Aux origines de l’étalon-or : pourquoi l’or est devenu le socle du système monétaire ?

L’histoire de l’étalon-or ne commence pas avec les traités ou les décrets du XIXe siècle. Elle s’enracine dans une relation millénaire entre l’humanité et l’or. Dès l’Antiquité, l’or est utilisé comme moyen d’échange, d’abord sous forme de lingots, puis de pièces frappées. Mais c’est véritablement à l’époque moderne, avec l’essor des banques centrales et le développement du commerce international, que l’or s’impose comme le socle naturel du système monétaire.

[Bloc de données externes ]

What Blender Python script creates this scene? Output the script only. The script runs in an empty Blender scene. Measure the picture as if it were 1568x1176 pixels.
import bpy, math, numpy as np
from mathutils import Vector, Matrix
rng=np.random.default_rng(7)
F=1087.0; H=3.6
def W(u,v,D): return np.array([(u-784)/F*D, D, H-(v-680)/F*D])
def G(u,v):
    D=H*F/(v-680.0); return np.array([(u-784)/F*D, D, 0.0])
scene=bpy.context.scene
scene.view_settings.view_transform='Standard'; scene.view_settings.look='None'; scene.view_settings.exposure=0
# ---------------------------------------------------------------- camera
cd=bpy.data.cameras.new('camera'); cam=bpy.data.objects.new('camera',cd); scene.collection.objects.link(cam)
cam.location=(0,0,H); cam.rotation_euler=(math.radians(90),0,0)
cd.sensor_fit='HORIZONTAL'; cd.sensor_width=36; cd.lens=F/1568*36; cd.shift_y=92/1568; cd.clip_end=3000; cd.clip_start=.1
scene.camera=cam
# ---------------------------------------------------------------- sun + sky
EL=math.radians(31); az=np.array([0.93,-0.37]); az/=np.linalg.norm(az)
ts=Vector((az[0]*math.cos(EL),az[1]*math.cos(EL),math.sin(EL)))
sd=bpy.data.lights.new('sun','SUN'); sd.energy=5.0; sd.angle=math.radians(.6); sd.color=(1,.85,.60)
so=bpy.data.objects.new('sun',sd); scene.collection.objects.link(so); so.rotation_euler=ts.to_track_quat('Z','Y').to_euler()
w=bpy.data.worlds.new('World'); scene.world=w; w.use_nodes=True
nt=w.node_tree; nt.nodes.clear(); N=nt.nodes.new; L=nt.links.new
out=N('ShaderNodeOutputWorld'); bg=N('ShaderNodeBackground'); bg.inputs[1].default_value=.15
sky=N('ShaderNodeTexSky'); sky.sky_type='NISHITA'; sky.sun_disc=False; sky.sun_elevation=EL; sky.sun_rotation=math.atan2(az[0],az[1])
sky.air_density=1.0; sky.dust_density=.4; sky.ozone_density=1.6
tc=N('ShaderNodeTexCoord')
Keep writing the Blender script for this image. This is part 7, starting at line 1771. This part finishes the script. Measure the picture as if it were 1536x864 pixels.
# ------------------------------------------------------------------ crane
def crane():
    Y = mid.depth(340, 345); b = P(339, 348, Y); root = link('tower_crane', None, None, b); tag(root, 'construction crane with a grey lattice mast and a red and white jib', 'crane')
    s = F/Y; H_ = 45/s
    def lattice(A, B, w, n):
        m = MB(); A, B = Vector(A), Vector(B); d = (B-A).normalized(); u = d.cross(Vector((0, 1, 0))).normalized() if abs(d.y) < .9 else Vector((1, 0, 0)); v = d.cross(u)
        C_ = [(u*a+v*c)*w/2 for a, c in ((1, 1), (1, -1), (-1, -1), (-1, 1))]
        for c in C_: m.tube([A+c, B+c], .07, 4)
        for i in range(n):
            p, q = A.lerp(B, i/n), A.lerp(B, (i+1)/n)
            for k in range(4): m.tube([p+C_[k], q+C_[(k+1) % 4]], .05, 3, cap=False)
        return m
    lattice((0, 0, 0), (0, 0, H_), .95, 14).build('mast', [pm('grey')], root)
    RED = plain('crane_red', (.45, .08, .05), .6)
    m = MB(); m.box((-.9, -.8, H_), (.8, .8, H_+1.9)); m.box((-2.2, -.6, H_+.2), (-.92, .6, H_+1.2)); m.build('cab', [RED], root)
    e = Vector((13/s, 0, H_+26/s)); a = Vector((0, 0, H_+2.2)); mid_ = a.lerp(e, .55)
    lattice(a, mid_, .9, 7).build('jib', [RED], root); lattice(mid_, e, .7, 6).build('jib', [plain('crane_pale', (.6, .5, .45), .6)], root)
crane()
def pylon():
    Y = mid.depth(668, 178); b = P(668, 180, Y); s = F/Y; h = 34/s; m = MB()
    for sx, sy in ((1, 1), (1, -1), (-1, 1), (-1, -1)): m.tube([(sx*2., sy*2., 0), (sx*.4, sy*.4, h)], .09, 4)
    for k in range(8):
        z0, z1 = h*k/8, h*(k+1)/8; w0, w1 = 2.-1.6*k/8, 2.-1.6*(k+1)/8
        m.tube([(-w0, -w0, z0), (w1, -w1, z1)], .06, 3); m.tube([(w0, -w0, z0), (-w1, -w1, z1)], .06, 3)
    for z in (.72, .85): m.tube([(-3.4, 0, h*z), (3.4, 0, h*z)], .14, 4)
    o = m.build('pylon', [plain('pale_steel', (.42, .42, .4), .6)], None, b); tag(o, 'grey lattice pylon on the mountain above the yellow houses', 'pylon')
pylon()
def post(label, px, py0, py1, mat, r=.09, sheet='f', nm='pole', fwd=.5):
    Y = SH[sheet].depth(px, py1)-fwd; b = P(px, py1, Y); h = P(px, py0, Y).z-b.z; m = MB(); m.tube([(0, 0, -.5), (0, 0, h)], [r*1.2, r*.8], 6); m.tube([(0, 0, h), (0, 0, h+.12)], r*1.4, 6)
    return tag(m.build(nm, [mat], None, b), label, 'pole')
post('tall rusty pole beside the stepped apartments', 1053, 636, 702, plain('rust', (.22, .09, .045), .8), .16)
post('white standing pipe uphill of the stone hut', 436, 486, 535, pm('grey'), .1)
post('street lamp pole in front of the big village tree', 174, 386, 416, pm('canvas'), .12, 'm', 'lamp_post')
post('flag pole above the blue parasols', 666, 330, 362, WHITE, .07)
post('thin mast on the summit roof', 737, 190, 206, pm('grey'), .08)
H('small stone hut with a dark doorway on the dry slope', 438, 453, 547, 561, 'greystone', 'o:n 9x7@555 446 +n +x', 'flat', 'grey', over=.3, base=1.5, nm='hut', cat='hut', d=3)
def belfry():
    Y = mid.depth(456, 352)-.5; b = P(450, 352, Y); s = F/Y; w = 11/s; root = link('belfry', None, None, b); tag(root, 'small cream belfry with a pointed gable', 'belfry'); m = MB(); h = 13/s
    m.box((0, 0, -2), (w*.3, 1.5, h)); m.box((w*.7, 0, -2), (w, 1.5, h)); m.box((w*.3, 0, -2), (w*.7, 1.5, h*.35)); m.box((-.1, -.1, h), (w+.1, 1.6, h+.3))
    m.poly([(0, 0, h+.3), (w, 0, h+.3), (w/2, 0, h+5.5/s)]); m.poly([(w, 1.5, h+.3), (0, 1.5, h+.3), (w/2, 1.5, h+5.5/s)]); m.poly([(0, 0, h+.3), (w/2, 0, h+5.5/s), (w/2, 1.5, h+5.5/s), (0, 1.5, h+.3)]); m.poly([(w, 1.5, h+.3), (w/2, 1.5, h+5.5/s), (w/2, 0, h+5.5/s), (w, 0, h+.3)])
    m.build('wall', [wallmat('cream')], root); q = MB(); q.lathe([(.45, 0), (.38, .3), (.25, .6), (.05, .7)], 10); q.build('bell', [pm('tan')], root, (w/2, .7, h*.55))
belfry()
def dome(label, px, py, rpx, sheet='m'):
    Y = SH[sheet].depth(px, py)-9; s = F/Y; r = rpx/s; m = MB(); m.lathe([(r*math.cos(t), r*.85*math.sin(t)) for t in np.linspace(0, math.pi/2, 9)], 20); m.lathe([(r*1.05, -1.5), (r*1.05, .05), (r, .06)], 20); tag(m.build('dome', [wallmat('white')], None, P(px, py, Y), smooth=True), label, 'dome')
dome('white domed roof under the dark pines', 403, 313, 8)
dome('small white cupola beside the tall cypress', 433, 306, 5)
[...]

Pourquoi l’or, et pas un autre métal ? Trois raisons essentielles :

  • La rareté : l’or est suffisamment rare pour avoir une valeur intrinsèque, mais pas au point d’être inutilisable.
  • La durabilité : il ne s’oxyde pas, ne s’altère pas, et se conserve indéfiniment.
  • L’universalité : dans presque toutes les cultures, l’or est synonyme de richesse, de sécurité, de pouvoir. Cela facilite son acceptation comme monnaie, quel que soit le pays.
    Les propriétés de l’or offrent ainsi un équilibre parfait entre valeur intrinsèque et disponibilité.

Le XIXe siècle voit apparaître une accélération des flux mondiaux, stimulée par l’industrialisation, les chemins de fer, les grands empires coloniaux. Pour soutenir ce commerce en expansion, les pays ont besoin d’un système stable et reconnu par tous. L’étalon-or devient alors la solution la plus pragmatique.

La conquête des Amériques, puis la Ruée vers l’or en Californie et en Australie, alimentent les stocks d’or des grandes puissances européennes. Ces quantités d’or accumulées permettent d’émettre des billets avec une garantie de convertibilité. Les premières banques centrales modernes, comme la Banque d’Angleterre ou la Banque de France, jouent un rôle déterminant dans la régulation de ces émissions et dans la gestion des réserves d’or nationales.

Chaque pays devient ainsi responsable de la solidité de sa monnaie, non par décret, mais par le volume d’or qu’il détient.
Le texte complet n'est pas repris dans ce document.